Diefenbaker remained in Parliament until his death on August 16, 1979, from a heart attack at the age of 83, having lived to see Joe Clark become the 1st Prime Minister from the Progressive Conservative Party since himself. He is still revered by Canada's right wing, but only they seem to consider him to have been a positive force.

In 2003, the PCs merged with other, smaller right-of-center parties to become the new Conservative Party.

*

June 21, 1957 was a Friday. Berkley Breathed, the cartoonist who created and wrote Bloom County, was born.
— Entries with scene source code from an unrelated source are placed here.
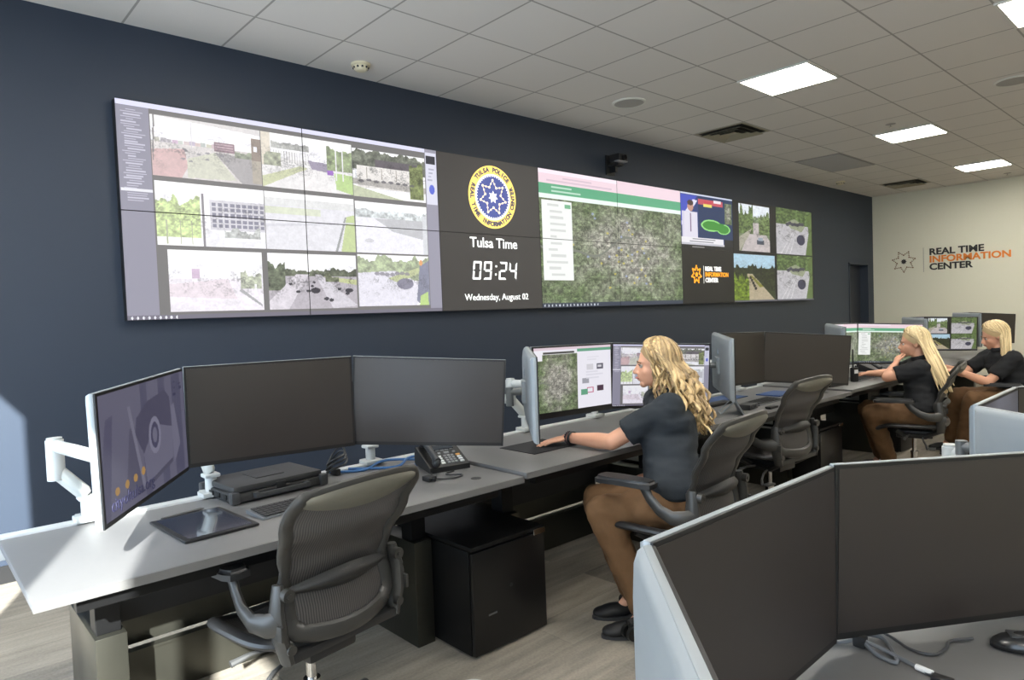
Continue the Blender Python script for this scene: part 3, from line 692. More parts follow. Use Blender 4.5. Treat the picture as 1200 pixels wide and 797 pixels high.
# ------------------------------------------------------------------ desks
YF, YR, HD = -2.65, -1.885, .74
DESKX = [(-.85, .84), (.855, 2.54), (2.555, 4.24), (4.255, 5.94), (5.955, 7.64), (7.655, 9.34)]
dlab = ['sunlit grey workstation desk at the left end of the front row', 'grey workstation desk under the woman with the wavy hair', 'grey workstation desk with the empty chair and the standing tablet', 'grey workstation desk where the woman with long straight hair sits',
        'grey workstation desk where the farthest woman types', 'farthest grey workstation desk in the front row']
def desk(x0, x1, label, lift=0, full=True, yf=YF, yr=YR, hd=HD, rz=0):
    cx = (x0+x1)/2; t = empty('workstation_desk', (cx, yf, 0), rz, label, 'desk', 'workstation desks'); hw = (x1-x0)/2; dd = yr-yf; h = hd+lift
    MB().box(-hw, hw, .0, dd-.05, h-.028, h, .004).build('desktop', desk_top, t, True)
    MB().box(-hw, hw, dd-.05, dd, h-.03, h+.008, .004).box(-hw, hw, dd-.012, dd, h-.08, h-.03, .003).build('rear_rail', mat('rail_silver', (196, 198, 198), .35, .2), t, True)
    MB().box(-hw, hw, -.004, 0, h-.027, h-.001).build('front_edge_band', desk_edge, t)
    MB().cyl((hw-.15, .13, h), (hw-.15, .13, h+.001), .022, n=20).build('grommet', black_plastic, t)
    # legs: a steel plinth box with a telescopic column standing in it
    for s in (-1, 1):
        xa = s*(hw-.235 if s < 0 else hw-.272)
        l = MB().box(xa-.045, xa+.045, .36, .78, 0, .455, .004).build('leg', steel, t, True)
        MB().box(xa-.036, xa+.036, .39, .47, .455, .60, .003).box(xa-.028, xa+.028, .40, .46, .60, h-.05, .002).build('telescopic_column', blackm, l)
        MB().box(xa-.03, xa+.03, .06, .62, h-.055, h-.03).build('top_bracket', blackm, l)
    MB().box(-hw+.23, hw-.27, .80, .82, .0, .20, .002).box(-hw+.23, hw-.27, .78, .82, .195, .205).build('lower_panel', steel, t)
    MB().box(-hw+.23, hw-.27, .85, .865, .205, .36, .002).build('upper_panel', steel, t)
    MB().box(-hw+.28, hw-.28, .42, .66, h-.16, h-.145).box(-hw+.28, hw-.28, .42, .425, h-.16, h-.09).box(-hw+.28, hw-.28, .655, .66, h-.16, h-.04).build('cable_tray', mat('tray_grey', (120, 122, 124), .4, .4), t)
    MB().box(-hw+.1, hw-.1, .05, .09, h-.075, h-.03, .002).build('cross_rail', blackm, t)
    # dark privacy panel below the rear of the desk
    MB().box(-hw+.28, hw-.28, .70, .712, .36, h-.09).build('privacy_panel', mat('dark_panel', (20, 20, 22), .6), t)
    return t
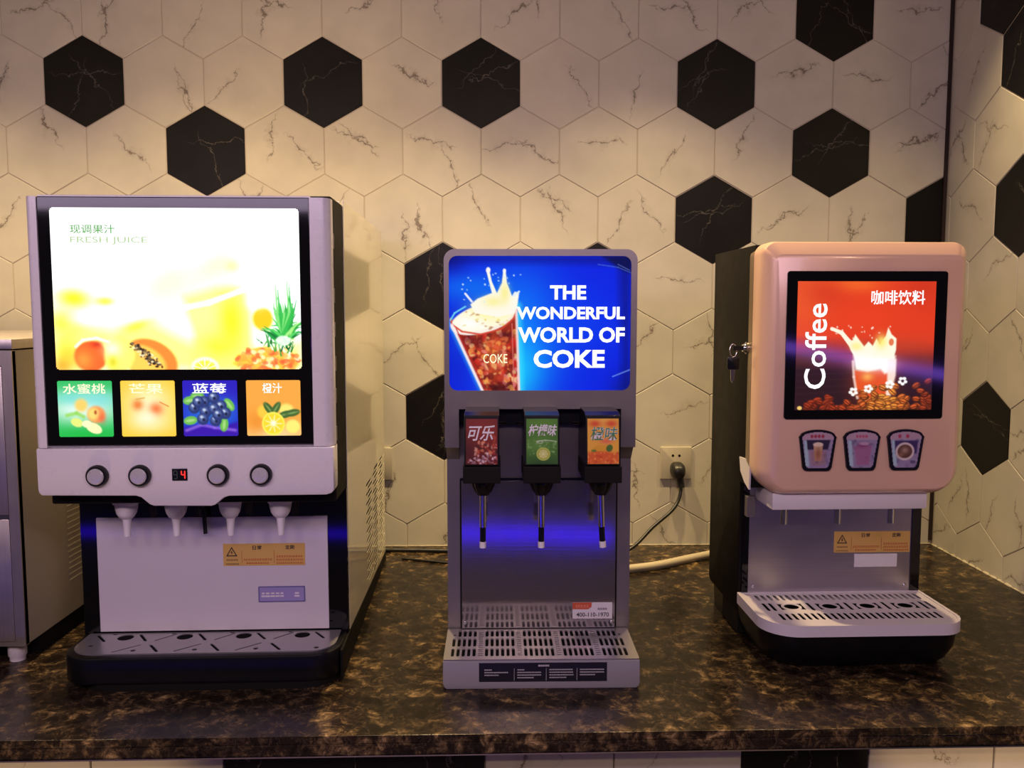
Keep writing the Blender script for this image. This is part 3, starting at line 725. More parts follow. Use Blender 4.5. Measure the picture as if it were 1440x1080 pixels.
def mark_row(bm, x0, x1, z, hgt, y, seed, gap=0.35):
    """small print too fine to read: a broken line of tiny strokes"""
    r = random.Random(seed); x = x0
    while x < x1 - hgt * .6:
        wd = min(hgt * r.uniform(.6, 1.0), x1 - x)
        bm = prism([(x, z), (x + wd, z), (x + wd, z + hgt * .3), (x, z + hgt * .3)], 'XZ', y - .0003, y, bm)
        bm = prism([(x + wd * .1, z + hgt * .55), (x + wd * .9, z + hgt * .55), (x + wd * .9, z + hgt * .85), (x + wd * .1, z + hgt * .85)], 'XZ', y - .0003, y, bm)
        x += wd * (1 + gap)
    return bm

def warning_sticker(x0, x1, z0, z1, y, parent):
    s = obj('warning_sticker', box(x0, x1, y - 0.0006, y, z0, z1), M['yellow'], parent, label='yellow maintenance sticker with a warning triangle')
    W, Hh = x1 - x0, z1 - z0
    yy = y - 0.0006
    xt, zt = x0 + W * .105, z0 + Hh * .62
    t = W * .068
    tri = plate([(xt - t, zt - t * .75), (xt + t, zt - t * .75), (xt, zt + t * 1.0)], [[(xt - t * .72, zt - t * .58), (xt + t * .72, zt - t * .58), (xt, zt + t * .68)]], 'XZ', yy - .0004, yy)
    obj('warning_triangle', tri, M['ink'], s)
    bolt = prism([(xt + t * .1, zt + t * .4), (xt - t * .22, zt - t * .1), (xt - t * .02, zt - t * .1), (xt - t * .12, zt - t * .5), (xt + t * .22, zt + .0), (xt + t * .03, zt + .0)], 'XZ', yy - .0004, yy)
    obj('warning_bolt', bolt, M['ink'], s)
    text('日常', x0 + W * .36, x0 + W * .47, z0 + Hh * .72, z0 + Hh * .92, yy - .0003, M['ink'], s, 0.02)
    text('定期', x0 + W * .76, x0 + W * .87, z0 + Hh * .72, z0 + Hh * .92, yy - .0003, M['ink'], s, 0.02)
    bm = bmesh.new()
    bm = mark_row(bm, x0 + W * .25, x0 + W * .60, z0 + Hh * .24, Hh * .09, yy, 1); bm = mark_row(bm, x0 + W * .28, x0 + W * .56, z0 + Hh * .08, Hh * .09, yy, 2)
    for k in range(3): bm = mark_row(bm, x0 + W * .65, x0 + W * .98, z0 + Hh * (.07 + k * .15), Hh * .09, yy, 3 + k)
    bm = prism([(x0 + W * .225, z0 + Hh * .12), (x0 + W * .229, z0 + Hh * .12), (x0 + W * .229, z0 + Hh * .7), (x0 + W * .225, z0 + Hh * .7)], 'XZ', yy - .0003, yy, bm)
    bm = prism([(x0 + W * .62, z0 + Hh * .12), (x0 + W * .624, z0 + Hh * .12), (x0 + W * .624, z0 + Hh * .7), (x0 + W * .62, z0 + Hh * .7)], 'XZ', yy - .0003, yy, bm)
    prop(obj('small_print', bm, M['ink_red'], s), kind='stuff')
    b2 = mark_row(bmesh.new(), x0 + W * .04, x0 + W * .18, z0 + Hh * .24, Hh * .07, yy, 9); b2 = mark_row(b2, x0 + W * .03, x0 + W * .20, z0 + Hh * .06, Hh * .06, yy, 10)
    prop(obj('caption_print', b2, M['ink'], s), kind='stuff')

def name_plate(x0, x1, z0, z1, y, parent, mat, framed):
    s = obj('name_plate', box(x0, x1, y - 0.0014, y, z0, z1, 0.0004), mat, parent, label='small pale name plate')
    bm = mark_row(bmesh.new(), x0 + (x1 - x0) * .05, x0 + (x1 - x0) * .55, z0 + (z1 - z0) * .30, (z1 - z0) * .36, y - .0014, 21, .12)
    bm = mark_row(bm, x0 + (x1 - x0) * .78, x0 + (x1 - x0) * .93, z0 + (z1 - z0) * .30, (z1 - z0) * .36, y - .0014, 22, .2)
    prop(obj('embossed_print', bm, M['white_sticker'], s), kind='stuff')
    if framed:
        e = 0.0012
        fr = plate(rrect(x0 - e, z0 - e, x1 + e, z1 + e, .001), [rrect(x0 + e * .3, z0 + e * .3, x1 - e * .3, z1 - e * .3, .0008)], 'XZ', y - .0019, y)
        obj('plate_rim', fr, pbr('violet_grey_rim', (0.20, 0.18, 0.38), 0.4, 0.4), s)
warning_sticker(-0.2170, -0.0745, 0.1765, 0.2160, 0.1040, J)
name_plate(-0.1560, -0.0770, 0.1120, 0.1375, 0.1040, J, M['foil'], True)
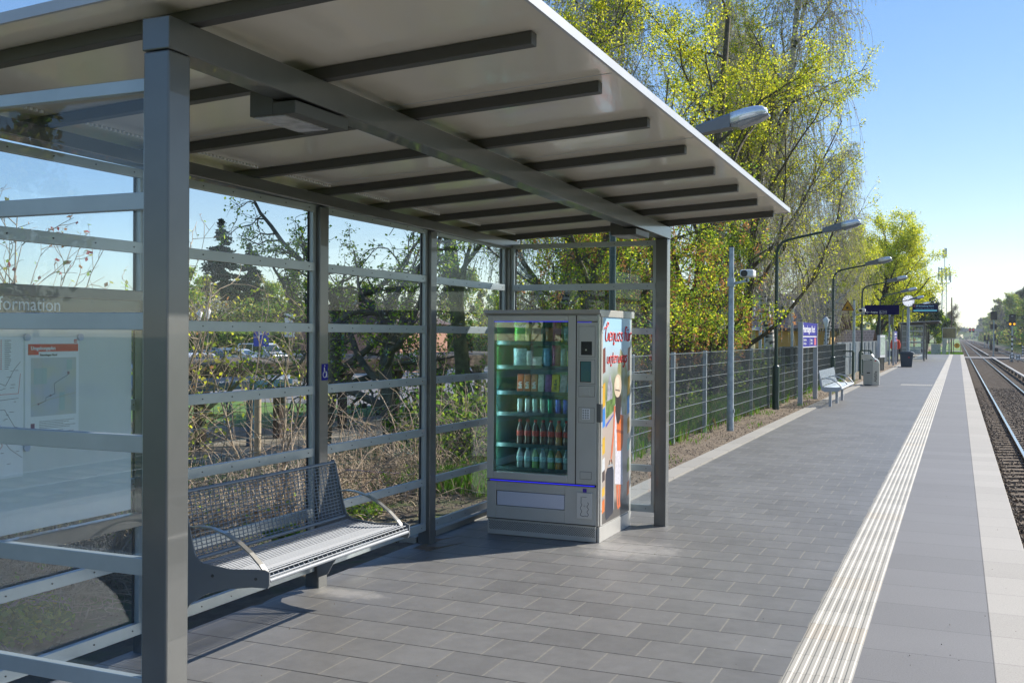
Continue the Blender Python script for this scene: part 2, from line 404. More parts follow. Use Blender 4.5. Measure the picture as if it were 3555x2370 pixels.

These baseball games were played:

* The New York Yankees beat the Chicago White Sox, 4-2 at Yankee Stadium. Johnny Kucks was the winning pitcher. Mickey Mantle went 2-for-4 with an RBI. Yogi Berra went 1-for-4.

* The New York Giants beat the Chicago Cubs, 12-10 at Wrigley Field in Chicago. Bobby Thomson and Danny O'Connell hit home runs for the Giants in the top of the 10th inning. Willie Mays went 2-for-6. Ernie Banks went 1-for-5 with an RBI.

* The Brooklyn Dodgers lost to the St. Louis Cardinals, 2-0 at the 1st Busch Stadium (which was the last Sportsman's Park) in St. Louis. Von McDaniel pitched a 2-hit shutout. Stan Musial went 0-for-2 with a walk. Duke Snider went 1-for-4.

* The Boston Red Sox beat the Kansas City Athletics, 4-3 at Fenway Park in Boston. Ted Williams went 0-for-2 with 2 walks.

* The Baltimore Orioles beat the Detroit Tigers, 6-5 at Memorial Stadium in Baltimore. Brooks Robinson did not play for the O's. Al Kaline did play for the Tigers, and went 0-for-3 with a walk.

* The Washington Senators beat the Cleveland Indians, 6-3 at Griffith Stadium in Washington. Rooke Roger Maris went 1-for-3 with a walk for Cleveland.

* The Pittsburgh Pirates beat the Cincinnati Reds, 3-2 at Crosley Field in Cincinnati. Hank Foiles singled Bill Mazeroski home with the winning run in the top of the 11th. Roberto Clemente went 0-for-5. Frank Robinson went 5-for-5, but had no RBIs.

* And the Philadelphia Phillies beat the Milwaukee Braves, 6-1 at Milwaukee County Stadium. Curt Simmons outpitched Lew Burdette. Hank Aaron went 1-for-4.